Руины храма Иоанна Богослова неминуемо наводят на мысль об Умберто Эко (
Еду в поселок имени Дзержинского. Уже ранние сумерки, те самые, в которых все очертания, все предметы становятся не то чтобы расплывчатыми, нет, они становятся какими-то другими, словно не из этого мира, не из этой реальности. И среди них — кособокая кирпичная арка за похожим на угольное болото двором. Вокруг — горы битого кирпича, поросшего бурой травой, гранитные блоки, покореженные железные балки. Все, что осталось от «Лужского Версаля» — великолепного и дерзкого дворца Графа Половцева. Рядом — мрачное серое строение, на задворках которого угольная куча и полусгнившие штабеля бревен. Сейчас здесь расположено хиреющее общежитие, а когда-то в доме располагалась дворцовая кухня, с усадьбой ее соединял подземный ход. Так было принято: по потерне можно было проносить блюда прямо к барскому столу, избавляясь таким образом от нужды выходить на улицу. Теперь же мрачное подземелье населяют призраки и духи, которых регулярно видят деревенские пацаны и потом с удовольствием рассказывают о своих мистических встречах с давно ушедшими в небытие хозяевами величественной усадьбы.

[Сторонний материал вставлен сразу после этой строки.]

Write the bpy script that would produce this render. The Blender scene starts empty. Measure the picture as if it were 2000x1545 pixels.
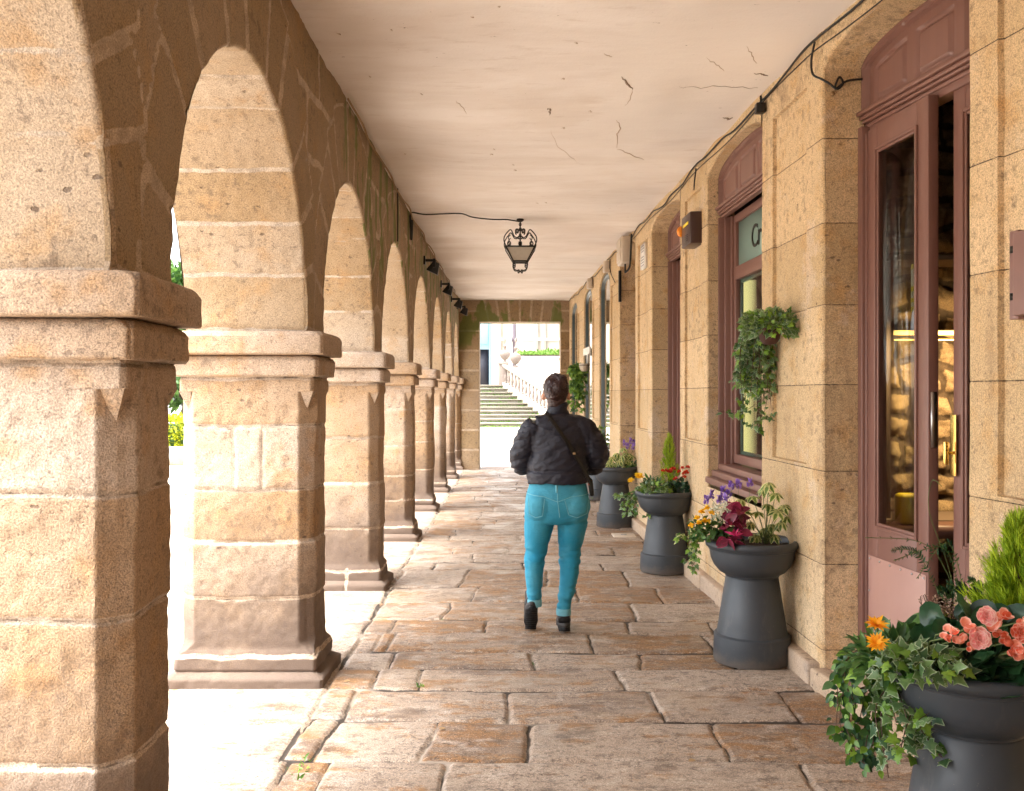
import bpy, math, random
import numpy as np
from mathutils import Vector, Matrix
from mathutils.bvhtree import BVHTree
random.seed(7); rng = np.random.default_rng(7)
R = math.radians; PI = math.pi
S = bpy.context.scene; COL = S.collection
# ------------------------------------------------------------------ camera
F, H, HY = 1850.0, 1.52, 770.0
cam_d = bpy.data.cameras.new('camera'); cam = bpy.data.objects.new('camera', cam_d); COL.objects.link(cam)
cam_d.sensor_width = 36; cam_d.lens = 36*F/2000; cam_d.shift_y = -0.00125
cam_d.clip_start = 0.05; cam_d.clip_end = 500
cam.location = (0, 0, H); cam.rotation_euler = (R(90), 0, 0); S.camera = cam
def P(px, py, d): return ((px-1000)*d/F, d, H+(HY-py)*d/F)
# ------------------------------------------------------------------ sky, sun, exposure
SUN_EL, SUN_AZ = 68, -125      # azimuth measured from +Y towards +X
w = bpy.data.worlds.new('World'); S.world = w; w.use_nodes = True
nt = w.node_tree; nt.nodes.clear()
sky = nt.nodes.new('ShaderNodeTexSky'); sky.sky_type = 'NISHITA'; sky.sun_disc = False
sky.sun_elevation = R(SUN_EL); sky.sun_rotation = R(SUN_AZ); sky.dust_density = 4; sky.air_density = 1.0; sky.ozone_density = .4
hs = nt.nodes.new('ShaderNodeHueSaturation'); hs.inputs['Saturation'].default_value = .25
bg = nt.nodes.new('ShaderNodeBackground'); bg.inputs['Strength'].default_value = .15
wo = nt.nodes.new('ShaderNodeOutputWorld')
nt.links.new(sky.outputs[0], hs.inputs['Color']); nt.links.new(hs.outputs[0], bg.inputs[0]); nt.links.new(bg.outputs[0], wo.inputs[0])
sd = bpy.data.lights.new('sun', 'SUN'); sd.energy = .9; sd.angle = R(22); sd.color = (1, .97, .92)
so = bpy.data.objects.new('sun', sd); COL.objects.link(so)
az, el = R(SUN_AZ), R(SUN_EL)
sv = Vector((math.sin(az)*math.cos(el), math.cos(az)*math.cos(el), math.sin(el)))
so.rotation_euler = sv.to_track_quat('Z', 'Y').to_euler(); so.location = (-8, 6, 14)
S.view_settings.view_transform = 'Standard'; S.view_settings.look = 'None'; S.view_settings.gamma = 1
S.view_settings.exposure = 3.28
S.cycles.use_denoising = True; S.cycles.max_bounces = 12; S.cycles.diffuse_bounces = 8; S.cycles.transparent_max_bounces = 12
S.cycles.sample_clamp_indirect = 8; S.cycles.caustics_reflective = False; S.cycles.caustics_refractive = False
# ------------------------------------------------------------------ noise
def _h(i, j, k, s):
    n = (i*374761393 + j*668265263 + k*1274126177 + s*974711) & 0xffffffff
    n = ((n ^ (n >> 13))*1274126177) & 0xffffffff
    return ((n ^ (n >> 16)) & 0xffffff)/float(0xffffff)
def vn(p, seed=0):
    p = np.asarray(p, float); i = np.floor(p).astype(np.int64); f = p-i; f = f*f*(3-2*f); r = 0
    for a in (0, 1):
        for b in (0, 1):
            for c in (0, 1):
                wgt = (f[..., 0] if a else 1-f[..., 0])*(f[..., 1] if b else 1-f[..., 1])*(f[..., 2] if c else 1-f[..., 2])
                r = r+wgt*_h(i[..., 0]+a, i[..., 1]+b, i[..., 2]+c, seed)
    return r*2-1
def fbm(p, o=3, seed=0):
    r = 0; a = 1; p = np.asarray(p, float)
    for k in range(o): r = r+a*vn(p*2**k, seed+k*17); a *= .5
    return r
def hashf(*a):
    s = 0
    for k, x in enumerate(a): s = s+np.asarray(x, np.int64)*(7919+k*104729)
    return _h(s, s*0+3, s*0+11, 5)
def sst(a, b, x): t = np.clip((x-a)/(b-a), 0, 1); return t*t*(3-2*t)
# ------------------------------------------------------------------ mesh builder
class MB:
    def __init__(s): s.v = []; s.f = []; s.t = []; s.j = []; s.n = 0
    def add(s, v, f, t=0.5, j=0.0):
        v = np.asarray(v, float).reshape(-1, 3); n = len(v)
        s.v.append(v); s.t.append(np.broadcast_to(np.asarray(t, float).reshape(-1), (n,)).copy()); s.j.append(np.broadcast_to(np.asarray(j, float).reshape(-1), (n,)).copy())
        if isinstance(f, np.ndarray): s.f.append(f+s.n)
        else:
            by = {}
            for q in f: by.setdefault(len(q), []).append(q)
            for q in by.values(): s.f.append(np.array(q)+s.n)
        s.n += n; return s
    def grid(s, G, t=.5, j=0., wrap=False, flip=False):
        nu, nv = G.shape[:2]; idx = np.arange(nu*nv).reshape(nu, nv)
        if wrap: idx = np.concatenate([idx, idx[:1]], 0)
        a, b, c, d = idx[:-1, :-1], idx[1:, :-1], idx[1:, 1:], idx[:-1, 1:]
        f = np.stack([a, b, c, d] if not flip else [a, d, c, b], -1).reshape(-1, 4)
        t = np.broadcast_to(t, (nu, nv)).reshape(-1); j = np.broadcast_to(j, (nu, nv)).reshape(-1)
        return s.add(G.reshape(-1, 3), f, t, j)
    def hexa(s, c, **k):
        return s.add(c, [(0, 3, 2, 1), (4, 5, 6, 7), (0, 1, 5, 4), (1, 2, 6, 5), (2, 3, 7, 6), (3, 0, 4, 7)], **k)
    def box(s, x0, x1, y0, y1, z0, z1, **k):
        return s.hexa([(x0, y0, z0), (x1, y0, z0), (x1, y1, z0), (x0, y1, z0), (x0, y0, z1), (x1, y0, z1), (x1, y1, z1), (x0, y1, z1)], **k)
    def tube(s, path, r, n=8, cap=True, **k):
        P_ = [Vector(p) for p in path]; m = len(P_); rr = r if hasattr(r, '__len__') else [r]*m
        rings = []; up = Vector((0, 0, 1)); prev = None
        for i in range(m):
            t = (P_[min(i+1, m-1)]-P_[max(i-1, 0)]).normalized()
            if prev is None:
                a = t.cross(up); a = t.cross(Vector((1, 0, 0))) if a.length < 1e-3 else a
            else: a = prev-t*prev.dot(t)
            a = a.normalized() if a.length > 1e-6 else Vector((1, 0, 0)); prev = a; b = t.cross(a)
            rings.append([P_[i]+(a*math.cos(q*2*PI/n)+b*math.sin(q*2*PI/n))*rr[i] for q in range(n)])
        v = [p for g in rings for p in g]
        f = [(i*n+q, i*n+(q+1) % n, (i+1)*n+(q+1) % n, (i+1)*n+q) for i in range(m-1) for q in range(n)]
        if cap: f += [tuple(range(n))[::-1], tuple((m-1)*n+q for q in range(n))]
        return s.add([tuple(p) for p in v], f, **k)
    def lathe(s, prof, c=(0, 0, 0), n=48, **k):
        a = np.arange(n)*2*PI/n; pr = np.array(prof, float)
        G = np.stack([c[0]+np.cos(a)[:, None]*pr[None, :, 0], c[1]+np.sin(a)[:, None]*pr[None, :, 0], c[2]+np.broadcast_to(pr[None, :, 1], (n, len(pr)))], -1)
        return s.grid(G, wrap=True, **k)
    def ell(s, c, r, n=16, m=10, rot=None, **k):
        a = np.arange(n)*2*PI/n; b = np.linspace(-PI/2+1e-3, PI/2-1e-3, m)
        G = np.stack([np.cos(a)[:, None]*np.cos(b)*r[0], np.sin(a)[:, None]*np.cos(b)*r[1], np.broadcast_to(np.sin(b)*r[2], (n, m))], -1)
        if rot is not None: G = G@np.array(rot.to_3x3()).T
        G = G+np.array(c)
        nn = s.n; s.grid(G, wrap=True, **k)
        s.f.append(np.array([[nn+i*m for i in range(n)][::-1]])); s.f.append(np.array([[nn+i*m+m-1 for i in range(n)]]))
        return s
    def inst(s, tv, tf, M, t=.5, j=None):
        """tv (k,3) template, tf list of faces, M (n,3,4) transforms, t (n,) tints"""
        n, k = len(M), len(tv)
        if n == 0: return s
        V = np.einsum('nij,kj->nki', M[:, :, :3], tv)+M[:, None, :, 3]
        T = np.repeat(np.broadcast_to(np.asarray(t, float), (n,)), k); J = np.tile(np.zeros(k) if j is None else j, n)
        v0 = s.n; s.v.append(V.reshape(-1, 3)); s.t.append(T); s.j.append(J); s.n += n*k
        by = {}
        for q in tf: by.setdefault(len(q), []).append(q)
        for q in by.values():
            q = np.array(q); s.f.append((q[None]+(np.arange(n)*k)[:, None, None]).reshape(-1, q.shape[1])+v0)
        return s
    def mesh(s, name, org=(0, 0, 0)):
        v = np.concatenate(s.v)-np.array(org); me = bpy.data.meshes.new(name)
        me.vertices.add(len(v)); me.vertices.foreach_set('co', v.astype(np.float32).ravel())
        lt = np.concatenate([np.full(len(q), q.shape[1]) for q in s.f]); li = np.concatenate([q.ravel() for q in s.f])
        me.loops.add(len(li)); me.loops.foreach_set('vertex_index', li.astype(np.int32))
        me.polygons.add(len(lt)); me.polygons.foreach_set('loop_start', np.concatenate([[0], np.cumsum(lt)[:-1]]).astype(np.int32))
        me.update(calc_edges=True)
        for nm, arr in (('tint', s.t), ('joint', s.j)):
            at = me.attributes.new(nm, 'FLOAT', 'POINT'); at.data.foreach_set('value', np.concatenate(arr).astype(np.float32))
        me.validate(); return me
    def build(s, name, mat, parent=None, smooth=False, org=None, bevel=0, angle=35):
        v = np.concatenate(s.v)
        if parent is not None: o0 = np.array(wloc(parent)); loc = (0, 0, 0)
        else:
            o0 = np.array(org) if org is not None else np.array([(v[:, 0].min()+v[:, 0].max())/2, (v[:, 1].min()+v[:, 1].max())/2, v[:, 2].min()]); loc = tuple(o0)
        me = s.mesh(name, o0); me.materials.append(mat); o = bpy.data.objects.new(name, me); COL.objects.link(o); o.location = loc
        if parent is not None: o.parent = parent
        if smooth:
            me.polygons.foreach_set('use_smooth', np.ones(len(me.polygons), bool))
            if angle < 180: me.set_sharp_from_angle(angle=R(angle))
        if bevel:
            b = o.modifiers.new('bevel', 'BEVEL'); b.width = bevel; b.segments = 2; b.limit_method = 'ANGLE'; b.angle_limit = R(40)
        return o
def wloc(o):
    l = Vector((0, 0, 0))
    while o is not None: l += Vector(o.location); o = o.parent
    return l
def tag(o, label=None, cat=None, group=None, kind=None):
    if label: o['label'] = label
    if cat: o['category'] = cat
    if group: o['group'] = group
    if kind: o['kind'] = kind
    return o
def thing(name, loc, label, cat, group=None):
    o = bpy.data.objects.new(name, None); COL.objects.link(o); o.location = loc; o.empty_display_size = .2
    return tag(o, label, cat, group)
def dup(root, loc, label):
    r = root.copy(); COL.objects.link(r); r.location = loc; r['label'] = label
    for ch in list(root.children):
        c = ch.copy(); COL.objects.link(c); c.parent = r
        for g in ch.children:
            d = g.copy(); COL.objects.link(d); d.parent = c
    return r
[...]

Если внимательно присмотреться к поселковым постройкам, можно найти еще несколько интересных объектов: к примеру, сельская библиотека вместе с администрацией деревни занимает любопытное кирпичное здание с круглыми окнами — это бывшая оранжерея графа Половцева. По соседству еще один старинный дом, в котором сейчас несколько жилых квартир — в XIX веке здесь жил управляющий имением.
Чуть дальше — белесый скелет парадной лестницы, нисходящий к убогому футбольному полю c воротами из неотесанных еловых поленьев. В провалах под бывшими лестничными маршами — горы мусора, в которых утонешь по пояс, ненароком свалившись. И — сумерки. Бесконечные северные сумерки, стыдливые, крадущиеся, словно стремящиеся как можно незаметнее скрыть картину человеческого недомыслия, позора и варварства.

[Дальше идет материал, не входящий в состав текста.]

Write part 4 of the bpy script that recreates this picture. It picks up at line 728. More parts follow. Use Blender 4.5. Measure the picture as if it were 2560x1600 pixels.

Все это можно восстановить, можно построить заново дворец — благо, что сохранились многочисленные обмеры и данные фотофиксации начала XX века. Однако же с послевоенных лет здесь так и не ступала нога архитектора, что уж говорить и о потенциальных инвесторах. О Рапти вспомнили лишь один раз — в начале двухтысячных, когда в Москве на Лубянской площади демонтировали памятник Феликсу Дзержинскому и подыскивали ему новое место. Тогда и ткнули пальцем столичные чиновники на точку на карте Ленинградской области , которая до сих пор носит имя железного Феликса. Однако монумент до поселка так пока и не доехал.
Несмотря ни на что в череменецкой обители и ее окрестностях — удивительное, почти сверхъестественное спокойствие. Из тех, что происходит от мудрости и непередаваемого житейского опыта. Вселенная концентрируется там как плотный, теплый, осязаемый комок в ладони. Тысячи энергий, вихревым следом тянущиеся за всеми войнами, революциями и потрясениями, там замирают, сплетаются в одну нить и становятся могучим столпом, на который можно опереться, постоять, подумать, подышать этим воздухом из других времен и другой реальности. Что было, то было. Что выпало, то выпало.